Work instructions: Retype the listing that follows, exactly as written.

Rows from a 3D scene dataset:
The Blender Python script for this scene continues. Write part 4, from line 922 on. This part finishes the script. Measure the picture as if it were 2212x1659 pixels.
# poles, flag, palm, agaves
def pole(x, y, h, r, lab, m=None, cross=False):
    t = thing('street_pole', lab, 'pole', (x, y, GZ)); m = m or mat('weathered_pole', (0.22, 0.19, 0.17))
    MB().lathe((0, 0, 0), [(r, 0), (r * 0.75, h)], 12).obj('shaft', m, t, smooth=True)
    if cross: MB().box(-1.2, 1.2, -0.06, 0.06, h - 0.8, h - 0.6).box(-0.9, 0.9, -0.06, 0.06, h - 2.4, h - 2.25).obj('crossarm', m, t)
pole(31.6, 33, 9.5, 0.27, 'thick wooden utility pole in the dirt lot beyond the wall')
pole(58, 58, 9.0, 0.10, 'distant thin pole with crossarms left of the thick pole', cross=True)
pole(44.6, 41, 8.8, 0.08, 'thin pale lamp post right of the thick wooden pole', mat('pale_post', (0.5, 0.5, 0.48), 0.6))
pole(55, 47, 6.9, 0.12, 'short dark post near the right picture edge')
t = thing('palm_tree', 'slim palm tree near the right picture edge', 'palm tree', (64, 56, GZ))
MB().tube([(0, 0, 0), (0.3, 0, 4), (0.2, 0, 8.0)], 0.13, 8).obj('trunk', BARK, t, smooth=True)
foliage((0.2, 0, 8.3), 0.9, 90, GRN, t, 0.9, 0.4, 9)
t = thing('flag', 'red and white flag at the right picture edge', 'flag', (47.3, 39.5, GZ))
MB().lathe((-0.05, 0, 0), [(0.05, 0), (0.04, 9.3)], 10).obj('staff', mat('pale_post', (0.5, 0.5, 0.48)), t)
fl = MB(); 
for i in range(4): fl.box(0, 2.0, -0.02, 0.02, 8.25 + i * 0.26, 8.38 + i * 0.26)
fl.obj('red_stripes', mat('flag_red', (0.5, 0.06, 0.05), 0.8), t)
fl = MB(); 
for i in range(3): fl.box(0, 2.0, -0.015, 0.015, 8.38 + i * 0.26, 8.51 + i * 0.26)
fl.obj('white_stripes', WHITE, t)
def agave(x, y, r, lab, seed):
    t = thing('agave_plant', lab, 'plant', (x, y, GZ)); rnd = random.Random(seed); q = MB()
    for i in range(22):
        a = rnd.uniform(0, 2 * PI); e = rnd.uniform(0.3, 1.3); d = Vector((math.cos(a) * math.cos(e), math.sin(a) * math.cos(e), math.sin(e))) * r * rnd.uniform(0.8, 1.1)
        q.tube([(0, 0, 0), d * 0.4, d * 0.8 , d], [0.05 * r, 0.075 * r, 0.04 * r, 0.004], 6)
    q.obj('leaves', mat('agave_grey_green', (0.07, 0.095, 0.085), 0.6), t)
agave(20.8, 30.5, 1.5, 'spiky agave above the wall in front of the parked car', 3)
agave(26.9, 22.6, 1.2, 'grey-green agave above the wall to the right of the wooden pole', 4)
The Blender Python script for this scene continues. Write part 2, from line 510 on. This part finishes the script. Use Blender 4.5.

The answer:
The Blender Python script for this scene continues. Write part 4, from line 922 on. This part finishes the script. Measure the picture as if it were 2212x1659 pixels.
# poles, flag, palm, agaves
def pole(x, y, h, r, lab, m=None, cross=False):
    t = thing('street_pole', lab, 'pole', (x, y, GZ)); m = m or mat('weathered_pole', (0.22, 0.19, 0.17))
    MB().lathe((0, 0, 0), [(r, 0), (r * 0.75, h)], 12).obj('shaft', m, t, smooth=True)
    if cross: MB().box(-1.2, 1.2, -0.06, 0.06, h - 0.8, h - 0.6).box(-0.9, 0.9, -0.06, 0.06, h - 2.4, h - 2.25).obj('crossarm', m, t)
pole(31.6, 33, 9.5, 0.27, 'thick wooden utility pole in the dirt lot beyond the wall')
pole(58, 58, 9.0, 0.10, 'distant thin pole with crossarms left of the thick pole', cross=True)
pole(44.6, 41, 8.8, 0.08, 'thin pale lamp post right of the thick wooden pole', mat('pale_post', (0.5, 0.5, 0.48), 0.6))
pole(55, 47, 6.9, 0.12, 'short dark post near the right picture edge')
t = thing('palm_tree', 'slim palm tree near the right picture edge', 'palm tree', (64, 56, GZ))
MB().tube([(0, 0, 0), (0.3, 0, 4), (0.2, 0, 8.0)], 0.13, 8).obj('trunk', BARK, t, smooth=True)
foliage((0.2, 0, 8.3), 0.9, 90, GRN, t, 0.9, 0.4, 9)
t = thing('flag', 'red and white flag at the right picture edge', 'flag', (47.3, 39.5, GZ))
MB().lathe((-0.05, 0, 0), [(0.05, 0), (0.04, 9.3)], 10).obj('staff', mat('pale_post', (0.5, 0.5, 0.48)), t)
fl = MB(); 
for i in range(4): fl.box(0, 2.0, -0.02, 0.02, 8.25 + i * 0.26, 8.38 + i * 0.26)
fl.obj('red_stripes', mat('flag_red', (0.5, 0.06, 0.05), 0.8), t)
fl = MB(); 
for i in range(3): fl.box(0, 2.0, -0.015, 0.015, 8.38 + i * 0.26, 8.51 + i * 0.26)
fl.obj('white_stripes', WHITE, t)
def agave(x, y, r, lab, seed):
    t = thing('agave_plant', lab, 'plant', (x, y, GZ)); rnd = random.Random(seed); q = MB()
    for i in range(22):
        a = rnd.uniform(0, 2 * PI); e = rnd.uniform(0.3, 1.3); d = Vector((math.cos(a) * math.cos(e), math.sin(a) * math.cos(e), math.sin(e))) * r * rnd.uniform(0.8, 1.1)
        q.tube([(0, 0, 0), d * 0.4, d * 0.8 , d], [0.05 * r, 0.075 * r, 0.04 * r, 0.004], 6)
    q.obj('leaves', mat('agave_grey_green', (0.07, 0.095, 0.085), 0.6), t)
agave(20.8, 30.5, 1.5, 'spiky agave above the wall in front of the parked car', 3)
agave(26.9, 22.6, 1.2, 'grey-green agave above the wall to the right of the wooden pole', 4)
The Blender Python script for this scene continues. Write part 2, from line 510 on. This part finishes the script. Use Blender 4.5.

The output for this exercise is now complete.